Quinn’s move won’t surprise other contractors in the utility sector who have been sounding the alarm bells for some time. Firms of all sizes are concerned that water (and its assumed in the coming months/years, energy firms), are passing the tough determinations from the regulators onto their suppliers. The notion of innovation and sustainability has been sacrificed on the altar of cutting costs, rather than adding the value they claim. Regulators and companies no doubt feel that it’s all part of the great poker game: and that contractors are never been happy with any hand they are dealt.

Clients will point out that even though the bigger ones are walking, that doesn’t mean that smaller firms with lower overheads can’t make the numbers stack up. This view undoubtedly has merit.  And given also the downturn in other market sectors, we shouldn’t expect a shortage of firms queuing up to fill Balfour Beatty’s shoes – no doubt staffed up by those who used to work for bigger firms, no longer in the sector.

Unintended consequences

However, utility firms would be rash to dismiss Balfour’s departure as “so what?” It really does confirm that despite all they have going in their favour – safe solid companies who always pay on time – onerous contract conditions have finally tipped the balance of cons outweighing the pros for some sector stalwarts. Balfour and Skanska’s stance may well spark other contractors to rethink what they are doing staying put in the sector.

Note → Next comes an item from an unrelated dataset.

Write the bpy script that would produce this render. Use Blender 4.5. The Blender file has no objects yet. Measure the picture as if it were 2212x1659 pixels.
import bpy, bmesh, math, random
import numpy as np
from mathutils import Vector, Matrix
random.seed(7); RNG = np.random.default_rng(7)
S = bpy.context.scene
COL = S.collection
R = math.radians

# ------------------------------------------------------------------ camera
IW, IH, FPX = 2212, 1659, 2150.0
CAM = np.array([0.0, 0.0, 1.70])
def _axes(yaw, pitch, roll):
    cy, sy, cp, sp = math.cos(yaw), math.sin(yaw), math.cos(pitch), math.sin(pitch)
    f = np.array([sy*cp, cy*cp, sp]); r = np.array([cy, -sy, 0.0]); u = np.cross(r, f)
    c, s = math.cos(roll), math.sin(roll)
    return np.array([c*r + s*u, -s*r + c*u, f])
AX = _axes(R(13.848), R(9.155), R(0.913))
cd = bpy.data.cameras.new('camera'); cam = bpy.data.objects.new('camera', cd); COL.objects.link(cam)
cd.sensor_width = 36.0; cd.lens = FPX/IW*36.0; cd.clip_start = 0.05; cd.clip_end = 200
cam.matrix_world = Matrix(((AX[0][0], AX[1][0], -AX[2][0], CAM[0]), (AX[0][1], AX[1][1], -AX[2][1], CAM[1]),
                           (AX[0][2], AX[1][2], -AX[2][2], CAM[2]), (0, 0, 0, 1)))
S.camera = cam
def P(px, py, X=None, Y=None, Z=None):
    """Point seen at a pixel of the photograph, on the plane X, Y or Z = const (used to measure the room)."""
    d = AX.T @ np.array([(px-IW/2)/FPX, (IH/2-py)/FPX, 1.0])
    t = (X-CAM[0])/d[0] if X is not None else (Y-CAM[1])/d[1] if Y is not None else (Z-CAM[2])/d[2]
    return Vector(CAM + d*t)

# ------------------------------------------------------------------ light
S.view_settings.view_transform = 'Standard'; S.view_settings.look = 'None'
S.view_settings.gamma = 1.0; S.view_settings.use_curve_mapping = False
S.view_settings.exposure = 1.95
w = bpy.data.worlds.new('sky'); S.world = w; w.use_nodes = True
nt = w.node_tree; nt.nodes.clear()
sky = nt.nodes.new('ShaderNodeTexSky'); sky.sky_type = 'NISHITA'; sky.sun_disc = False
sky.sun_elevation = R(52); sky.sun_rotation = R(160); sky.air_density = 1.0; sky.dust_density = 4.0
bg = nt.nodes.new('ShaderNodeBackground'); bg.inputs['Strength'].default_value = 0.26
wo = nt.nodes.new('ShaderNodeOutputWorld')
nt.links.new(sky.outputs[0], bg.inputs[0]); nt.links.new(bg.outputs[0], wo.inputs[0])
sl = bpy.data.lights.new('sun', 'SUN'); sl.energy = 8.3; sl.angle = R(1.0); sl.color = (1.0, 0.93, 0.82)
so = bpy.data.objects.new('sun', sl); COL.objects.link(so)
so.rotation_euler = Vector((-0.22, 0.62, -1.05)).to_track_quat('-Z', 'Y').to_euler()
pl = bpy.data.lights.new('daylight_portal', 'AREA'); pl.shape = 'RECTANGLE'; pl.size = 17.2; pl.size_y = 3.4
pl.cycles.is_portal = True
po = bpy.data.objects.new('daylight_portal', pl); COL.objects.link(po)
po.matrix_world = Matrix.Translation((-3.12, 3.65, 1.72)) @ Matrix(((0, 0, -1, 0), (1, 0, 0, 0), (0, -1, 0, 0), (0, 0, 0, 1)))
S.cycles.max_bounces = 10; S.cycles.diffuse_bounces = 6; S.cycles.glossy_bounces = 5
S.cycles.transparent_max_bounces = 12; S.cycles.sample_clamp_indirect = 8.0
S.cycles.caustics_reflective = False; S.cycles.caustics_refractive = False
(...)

There’s no immediate need to worry about a shortage on the tender list, but water and energy firms need to look hard and think twice about the deals they strike. Are big firms quitting because conditions really are financially suicidal? Or is it because they can’t make the contracts work within their own corporate structures.? Are clients playing fair?

The success or failure of AMP7 delivery and energy spending coming down the line relies on making the right judgement call. Pushing contractors too far so they end up taking on work at negative margins doesn’t do anyone favours.

As construction sees its sharpest decline on record, the Tier 2s or Tier 1.5s might be less likely to turn their back on the sector. But if they too are driven out of utilities in a couple of years’ time, bust or bruised, leaving chaos in their wake, then the contracts being struck now may not look quite the bargain energy and water chiefs thought they were getting.